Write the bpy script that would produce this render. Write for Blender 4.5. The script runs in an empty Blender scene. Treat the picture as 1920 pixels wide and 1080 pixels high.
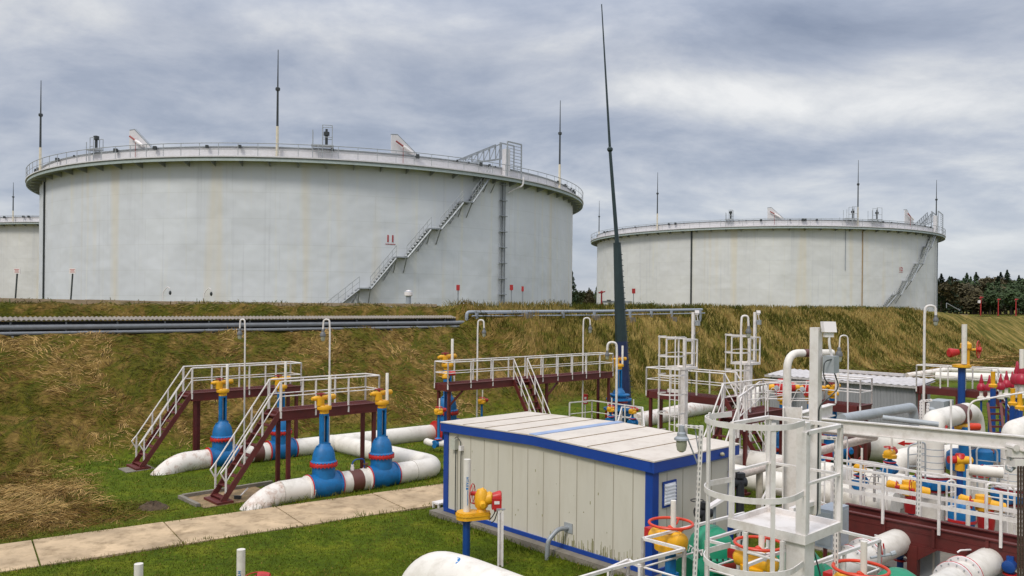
import bpy, bmesh, math, random
import numpy as np
from mathutils import Vector, Matrix, noise
R = math.radians
random.seed(7); rng = np.random.default_rng(7)
S = bpy.context.scene
COL = S.collection

# ---------------------------------------------------------------- camera
FPX, CH, ROLL, PX0, PY0 = 1500.0, 6.0, 0.010, 960.0, 570.0
cd = bpy.data.cameras.new('camera'); cam = bpy.data.objects.new('camera', cd); COL.objects.link(cam)
cd.sensor_width = 36; cd.lens = 36 * FPX / 1920; cd.shift_y = 30 / 1920
cd.clip_start = 0.2; cd.clip_end = 6000
cam.matrix_world = Matrix.Translation((0, 0, CH)) @ Matrix.Rotation(R(90), 4, 'X') @ Matrix.Rotation(ROLL, 4, 'Z')
S.camera = cam

# ---------------------------------------------------------------- world: overcast sky
W = bpy.data.worlds.new('World'); S.world = W; W.use_nodes = True
nt = W.node_tree; nt.nodes.clear()
def N(t, typ, **kw):
    n = t.nodes.new(typ)
    for k, v in kw.items():
        if k.startswith('i_'):
            key = k[2:]; key = int(key) if key.isdigit() else key.replace('_', ' ')
            n.inputs[key].default_value = v
        else: setattr(n, k, v)
    return n
def ramp(t, stops, interp='LINEAR'):
    n = t.nodes.new('ShaderNodeValToRGB'); n.color_ramp.interpolation = interp
    while len(n.color_ramp.elements) < len(stops): n.color_ramp.elements.new(0.5)
    for e, (p, c) in zip(n.color_ramp.elements, stops):
        e.position = p; e.color = (c[0], c[1], c[2], 1) if hasattr(c, '__len__') else (c, c, c, 1)
    return n
SUN_EL, SUN_AZ = 48, 215          # azimuth clockwise from +Y
L = nt.links.new
tc = N(nt, 'ShaderNodeTexCoord'); sep = N(nt, 'ShaderNodeSeparateXYZ'); L(tc.outputs['Generated'], sep.inputs[0])
zc = N(nt, 'ShaderNodeMath', operation='MAXIMUM', i_1=0.0); L(sep.outputs['Z'], zc.inputs[0])
za = N(nt, 'ShaderNodeMath', operation='ADD', i_1=0.26); L(zc.outputs[0], za.inputs[0])
dx = N(nt, 'ShaderNodeMath', operation='DIVIDE'); L(sep.outputs['X'], dx.inputs[0]); L(za.outputs[0], dx.inputs[1])
dy = N(nt, 'ShaderNodeMath', operation='DIVIDE'); L(sep.outputs['Y'], dy.inputs[0]); L(za.outputs[0], dy.inputs[1])
cmb = N(nt, 'ShaderNodeCombineXYZ'); L(dx.outputs[0], cmb.inputs[0]); L(dy.outputs[0], cmb.inputs[1])
mp = N(nt, 'ShaderNodeMapping'); mp.inputs['Location'].default_value = (3.1, 1.7, 0); mp.inputs['Scale'].default_value = (0.8, 1.0, 1)
L(cmb.outputs[0], mp.inputs[0])
n1 = N(nt, 'ShaderNodeTexNoise', i_Scale=2.3, i_Detail=11.0, i_Roughness=0.60, i_Distortion=0.25); L(mp.outputs[0], n1.inputs['Vector'])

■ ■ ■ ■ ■

Aim: Your task is to repeat the data above exactly while excluding the pictures.

Written solution:
Write the bpy script that would produce this render. Write for Blender 4.5. The script runs in an empty Blender scene. Treat the picture as 1920 pixels wide and 1080 pixels high.
import bpy, bmesh, math, random
import numpy as np
from mathutils import Vector, Matrix, noise
R = math.radians
random.seed(7); rng = np.random.default_rng(7)
S = bpy.context.scene
COL = S.collection

# ---------------------------------------------------------------- camera
FPX, CH, ROLL, PX0, PY0 = 1500.0, 6.0, 0.010, 960.0, 570.0
cd = bpy.data.cameras.new('camera'); cam = bpy.data.objects.new('camera', cd); COL.objects.link(cam)
cd.sensor_width = 36; cd.lens = 36 * FPX / 1920; cd.shift_y = 30 / 1920
cd.clip_start = 0.2; cd.clip_end = 6000
cam.matrix_world = Matrix.Translation((0, 0, CH)) @ Matrix.Rotation(R(90), 4, 'X') @ Matrix.Rotation(ROLL, 4, 'Z')
S.camera = cam

# ---------------------------------------------------------------- world: overcast sky
W = bpy.data.worlds.new('World'); S.world = W; W.use_nodes = True
nt = W.node_tree; nt.nodes.clear()
def N(t, typ, **kw):
    n = t.nodes.new(typ)
    for k, v in kw.items():
        if k.startswith('i_'):
            key = k[2:]; key = int(key) if key.isdigit() else key.replace('_', ' ')
            n.inputs[key].default_value = v
        else: setattr(n, k, v)
    return n
def ramp(t, stops, interp='LINEAR'):
    n = t.nodes.new('ShaderNodeValToRGB'); n.color_ramp.interpolation = interp
    while len(n.color_ramp.elements) < len(stops): n.color_ramp.elements.new(0.5)
    for e, (p, c) in zip(n.color_ramp.elements, stops):
        e.position = p; e.color = (c[0], c[1], c[2], 1) if hasattr(c, '__len__') else (c, c, c, 1)
    return n
SUN_EL, SUN_AZ = 48, 215          # azimuth clockwise from +Y
L = nt.links.new
tc = N(nt, 'ShaderNodeTexCoord'); sep = N(nt, 'ShaderNodeSeparateXYZ'); L(tc.outputs['Generated'], sep.inputs[0])
zc = N(nt, 'ShaderNodeMath', operation='MAXIMUM', i_1=0.0); L(sep.outputs['Z'], zc.inputs[0])
za = N(nt, 'ShaderNodeMath', operation='ADD', i_1=0.26); L(zc.outputs[0], za.inputs[0])
dx = N(nt, 'ShaderNodeMath', operation='DIVIDE'); L(sep.outputs['X'], dx.inputs[0]); L(za.outputs[0], dx.inputs[1])
dy = N(nt, 'ShaderNodeMath', operation='DIVIDE'); L(sep.outputs['Y'], dy.inputs[0]); L(za.outputs[0], dy.inputs[1])
cmb = N(nt, 'ShaderNodeCombineXYZ'); L(dx.outputs[0], cmb.inputs[0]); L(dy.outputs[0], cmb.inputs[1])
mp = N(nt, 'ShaderNodeMapping'); mp.inputs['Location'].default_value = (3.1, 1.7, 0); mp.inputs['Scale'].default_value = (0.8, 1.0, 1)
L(cmb.outputs[0], mp.inputs[0])
n1 = N(nt, 'ShaderNodeTexNoise', i_Scale=2.3, i_Detail=11.0, i_Roughness=0.60, i_Distortion=0.25); L(mp.outputs[0], n1.inputs['Vector'])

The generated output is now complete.